Arrokoth, a small rock orbiting in the far reaches of our solar system has helped us understand more on how exactly the planets are formed. It is the most distant and oldest object ever to be visited by a human spacecraft.

Arrokoth was visited by New Horizons probe earlier and the data the probe collected has helped resolve some of the debate that exists regarding the formation of planetesimals or the small rocky seeds that develop into planets. Three new papers based on the data collected by probe has been released recently.

New Horizons probe made its visit to this primordial rock on New Year’s Day last year, way out in the Kuiper Belt. Located at an average distance from the Sun of 6.7 billion kilometres, it is the most distant single object that we have identified in the Solar System.

Initial data that we got back in May last year suggested that Arrokoth was once a binary object whose two halves had gently come together. Researchers also has found that its surface was lightly cratered and was predominantly red. But due to lack of more data researchers were unable to give accurate explanation to these observations.

The new papers shine more light into this as they had 10 times more the data to study with.The first of them, by New Horizons investigator William McKinnon of Washington University in St. Louis found that the two objects in the Arrokoth binary actually are from same area.

The finding is very important as it strengthens pebble accretion model of planetesimal formation. In this model elements from same area of the Solar nebula gently comes together to form binary object. In the opposing  hierarchical accretion model of planetesimal formation, it was believed that planet seeds were formed by violent crash of dust and particles from different parts of the Solar nebula.

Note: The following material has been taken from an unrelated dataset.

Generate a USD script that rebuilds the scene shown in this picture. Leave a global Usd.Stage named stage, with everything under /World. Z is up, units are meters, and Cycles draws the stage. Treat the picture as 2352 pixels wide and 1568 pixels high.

The researchers explain that if Arrokoth had formed from chunks coming together from different parts of the nebula, it would have shown more evidence of impacts.

“There is no evidence,” the team wrote in their paper, “of heliocentric, high-speed collisional evolution, or any catastrophic impact during its lifetime. Instead, we conclude that its two lobes came together at low velocity, no more than a few metres per second and possibly much more slowly.”

This means contrary to the previous belief planet seeds were formed much gentler. The second paper by  John Spencer of the Southwest Research Institute, further supports this view by confirming that confirmed that  Arrokoth was smooth and only lightly cratered, unlike other objects in the Solar System. The lack of rings or satellites larger than 180 metres within a radius of 8,000 kilometres indicates it has remained peaceful for a long period of time. The study also estimates that the object’s surface is around 4 billion years old, nearly as old as the Solar System itself.

In the third paper, astronomer Will Grundy of Lowell Observatory and colleagues establishes that Arrokoth’s peculiar redness is caused by organic matter. Arrokoth is coated by “ultrared matter” which can also be found in other objects of the Kupier Belt. The team has found that Arrokoth  is uniformly cold and red, coated in methanol ice and complex organic molecules. Though New Horizons data was not enough to identify what the exact molecules are, the researchers are pretty sure that they are responsible for the red colour.

Grundy’s paper also agrees with the age of the rock and  supports the finding that Arrokoth was formed in a highly localised region. All these evidences now tilt the balance in the favour of  pebble accretion model of planetesimal formation. 

The new revelations makes a compelling case for sending more probes in future to study the objects in Kuiper belt.